Correction of the (still-young) week
Here's an interesting case of a correction that really isn't, quite:
A story in Sunday's Travel section about a new wind tunnel in Raeford incorrectly said the route from Charlotte to the facility would go through Siler City.
Left feeling somehow ... incomplete by this? You should be. The point of corrections, after all, is not just to acknowledge that you screwed up, but to put the correct information into circulation in hopes of driving out the bad information. (Indeed, that's why it's usually a good idea not to repeat the error directly -- a better-written correction will generally say "Misstated the route of ..." rather than "incorrectly said 'went to LA via Omaha.'") So where's the real "route from Charlotte to the facility"? Inquiring minds, and all that, eh?
Here's how the original looked (and yes, you can cut past the treacly first-person prose and get right to the error; all in a day's work here at HEADSUP-L):
From Charlotte, take U.S. 74 East to U.S. 401 (in Laurinburg); follow U.S. 401 north through Siler City and downtown Raeford. Turn left on Brock Road; you'll see Paraclete XP SkyVenture, at 190 Paraclete Drive. It's about a 2 1/2-hour drive from Charlotte.
As you can see from the map (of which there should be several on the desk for those of us who don't trust Google), the directions aren't that far off, except for the bizarre relocation of Siler City (it's east of Asheboro for you out-of-towners). Leaving the inquiring mind to wonder: How did that happen? Why didn't it get caught? And can't anybody here play this game?
After all, you can get to Raeford from Charlotte by going through Siler City. It's just that absent some compelling reason, like family or obscure but not especially good taste in barbecue, there's no reason to. So the correction's not even really about something wrong. And since we don't add any corrected information to the mix, or even leaven the Monday paper with the candor and sometimes witty directness of the Grauniad's corrections, is there a point?
Stifling, at some effort, the urge to complain yet again about the Great State of Mecklenburg and its bizarre belief that everything east of Greensboro is foreign territory, I'm inclined to say: Not enough of one. I'd like to think The Rules are being reviewed for the desks concerned:
1) Always look at the map when you're reviewing the directions. It's like looking at the photo when you write a cutline. It's how we do things.
2) It doesn't matter how well you think you know the terrain. Look at the damn map again.
3) Especially if it's a travel piece, the purpose of which is to enable this pastime called "travel," not to screw it up.
4) Especially if it's from a freelancer.
5) Not that you should trust a staffer as far as you can dropkick him/her into a stiff breeze either. RTFM, we say; encore RTFM and toujours RTFM.
Labels: corrections
1 Comments:
Geography seems to be one of those subjects displaced in the modurn skul system by whatever feel-good course has been sold to the EdD folks in Raleigh. Just the other night I heard a weather droid admit that she didn't know where the Windward Islands were located. For someone who is supposed to be following hurricane developments, that was a shocking admission.

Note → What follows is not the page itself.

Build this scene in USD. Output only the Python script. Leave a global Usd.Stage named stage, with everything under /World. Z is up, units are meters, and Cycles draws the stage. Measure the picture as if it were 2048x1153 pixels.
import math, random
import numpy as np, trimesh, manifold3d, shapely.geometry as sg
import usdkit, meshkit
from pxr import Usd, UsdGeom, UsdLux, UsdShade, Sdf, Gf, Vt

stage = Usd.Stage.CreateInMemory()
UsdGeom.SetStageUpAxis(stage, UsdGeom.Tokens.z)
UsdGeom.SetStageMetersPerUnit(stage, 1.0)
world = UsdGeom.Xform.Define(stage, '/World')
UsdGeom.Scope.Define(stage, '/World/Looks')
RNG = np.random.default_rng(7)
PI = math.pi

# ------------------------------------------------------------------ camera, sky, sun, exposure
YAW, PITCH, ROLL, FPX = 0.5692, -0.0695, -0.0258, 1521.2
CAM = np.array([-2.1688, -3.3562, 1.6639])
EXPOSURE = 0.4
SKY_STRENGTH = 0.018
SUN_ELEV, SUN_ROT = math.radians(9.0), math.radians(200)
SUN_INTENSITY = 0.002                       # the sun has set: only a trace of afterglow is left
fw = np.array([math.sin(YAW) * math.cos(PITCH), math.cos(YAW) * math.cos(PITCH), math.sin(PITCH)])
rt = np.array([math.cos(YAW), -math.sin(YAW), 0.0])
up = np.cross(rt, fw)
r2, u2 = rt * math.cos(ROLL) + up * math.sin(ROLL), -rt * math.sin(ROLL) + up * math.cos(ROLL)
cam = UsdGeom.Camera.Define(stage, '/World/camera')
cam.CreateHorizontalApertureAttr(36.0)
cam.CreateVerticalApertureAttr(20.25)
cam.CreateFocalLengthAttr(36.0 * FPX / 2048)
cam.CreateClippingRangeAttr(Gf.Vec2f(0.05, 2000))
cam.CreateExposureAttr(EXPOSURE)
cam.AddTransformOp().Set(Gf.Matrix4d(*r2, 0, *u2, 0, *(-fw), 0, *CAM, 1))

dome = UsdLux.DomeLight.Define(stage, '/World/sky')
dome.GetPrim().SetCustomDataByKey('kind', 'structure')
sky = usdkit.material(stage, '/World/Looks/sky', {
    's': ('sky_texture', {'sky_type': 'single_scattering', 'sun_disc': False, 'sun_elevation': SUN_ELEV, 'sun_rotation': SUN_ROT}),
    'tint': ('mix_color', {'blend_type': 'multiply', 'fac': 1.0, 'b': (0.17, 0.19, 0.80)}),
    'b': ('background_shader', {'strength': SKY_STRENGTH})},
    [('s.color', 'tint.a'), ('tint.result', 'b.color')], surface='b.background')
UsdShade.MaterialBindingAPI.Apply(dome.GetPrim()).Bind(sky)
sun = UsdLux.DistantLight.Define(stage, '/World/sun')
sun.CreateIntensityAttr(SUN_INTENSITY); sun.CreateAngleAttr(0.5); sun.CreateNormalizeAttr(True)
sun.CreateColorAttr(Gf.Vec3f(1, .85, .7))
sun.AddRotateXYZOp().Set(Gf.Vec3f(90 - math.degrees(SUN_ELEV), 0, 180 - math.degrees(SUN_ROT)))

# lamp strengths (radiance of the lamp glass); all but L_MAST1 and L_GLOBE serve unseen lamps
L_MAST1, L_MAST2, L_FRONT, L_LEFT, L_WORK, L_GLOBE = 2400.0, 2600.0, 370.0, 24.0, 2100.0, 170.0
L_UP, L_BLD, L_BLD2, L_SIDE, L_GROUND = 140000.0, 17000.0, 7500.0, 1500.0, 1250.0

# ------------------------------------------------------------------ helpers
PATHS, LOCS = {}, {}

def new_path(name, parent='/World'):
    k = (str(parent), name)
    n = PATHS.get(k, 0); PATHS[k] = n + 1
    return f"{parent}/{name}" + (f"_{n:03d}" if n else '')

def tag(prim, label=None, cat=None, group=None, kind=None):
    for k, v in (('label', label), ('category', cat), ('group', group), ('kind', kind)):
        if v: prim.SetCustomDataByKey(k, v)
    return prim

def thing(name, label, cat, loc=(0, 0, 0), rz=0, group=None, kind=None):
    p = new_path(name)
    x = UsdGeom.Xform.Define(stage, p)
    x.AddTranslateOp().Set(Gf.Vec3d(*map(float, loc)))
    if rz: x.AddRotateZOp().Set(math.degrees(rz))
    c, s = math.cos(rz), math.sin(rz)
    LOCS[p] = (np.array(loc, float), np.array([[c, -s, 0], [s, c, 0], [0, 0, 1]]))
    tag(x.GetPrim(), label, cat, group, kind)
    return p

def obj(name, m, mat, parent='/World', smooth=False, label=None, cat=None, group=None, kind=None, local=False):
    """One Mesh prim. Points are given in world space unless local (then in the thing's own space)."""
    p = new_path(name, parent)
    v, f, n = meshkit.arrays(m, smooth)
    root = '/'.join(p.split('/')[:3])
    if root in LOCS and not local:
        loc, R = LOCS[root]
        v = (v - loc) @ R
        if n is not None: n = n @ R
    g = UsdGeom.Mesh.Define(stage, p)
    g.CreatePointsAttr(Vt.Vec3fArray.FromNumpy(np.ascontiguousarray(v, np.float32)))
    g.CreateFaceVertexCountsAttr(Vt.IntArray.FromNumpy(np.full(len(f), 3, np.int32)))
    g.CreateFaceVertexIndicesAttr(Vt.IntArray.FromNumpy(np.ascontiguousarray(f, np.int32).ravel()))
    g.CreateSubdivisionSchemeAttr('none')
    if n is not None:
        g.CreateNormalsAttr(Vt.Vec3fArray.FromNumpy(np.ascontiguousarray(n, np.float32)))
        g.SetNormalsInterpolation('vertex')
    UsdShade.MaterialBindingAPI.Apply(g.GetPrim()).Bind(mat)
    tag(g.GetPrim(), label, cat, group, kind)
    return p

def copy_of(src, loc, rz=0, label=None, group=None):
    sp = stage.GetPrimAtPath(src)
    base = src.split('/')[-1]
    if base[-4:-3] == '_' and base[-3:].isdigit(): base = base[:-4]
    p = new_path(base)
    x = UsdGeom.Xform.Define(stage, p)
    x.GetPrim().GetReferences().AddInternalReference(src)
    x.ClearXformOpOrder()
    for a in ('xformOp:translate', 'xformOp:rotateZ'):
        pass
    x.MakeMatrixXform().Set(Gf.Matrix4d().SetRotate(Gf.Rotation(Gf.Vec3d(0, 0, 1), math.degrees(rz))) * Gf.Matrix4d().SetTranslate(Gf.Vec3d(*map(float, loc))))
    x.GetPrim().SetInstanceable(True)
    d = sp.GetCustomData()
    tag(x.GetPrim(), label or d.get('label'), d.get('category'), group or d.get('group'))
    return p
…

But newcomers and other furriners can be forgiven their lack of local knowledge - putting Muscle Shoals in Memphis, as the Grauniad did, indicates that history is also being ignored in the Brit skul system. As for Siler City, well, at one time it was the only place one could find an open public restroom between Raleigh and Asheboro and remains in the public consciousness as such.
Otherwise, it does have a Dew Drop Inn. Whether there are any drunk chicks and a guy with green teeth would require further investigation.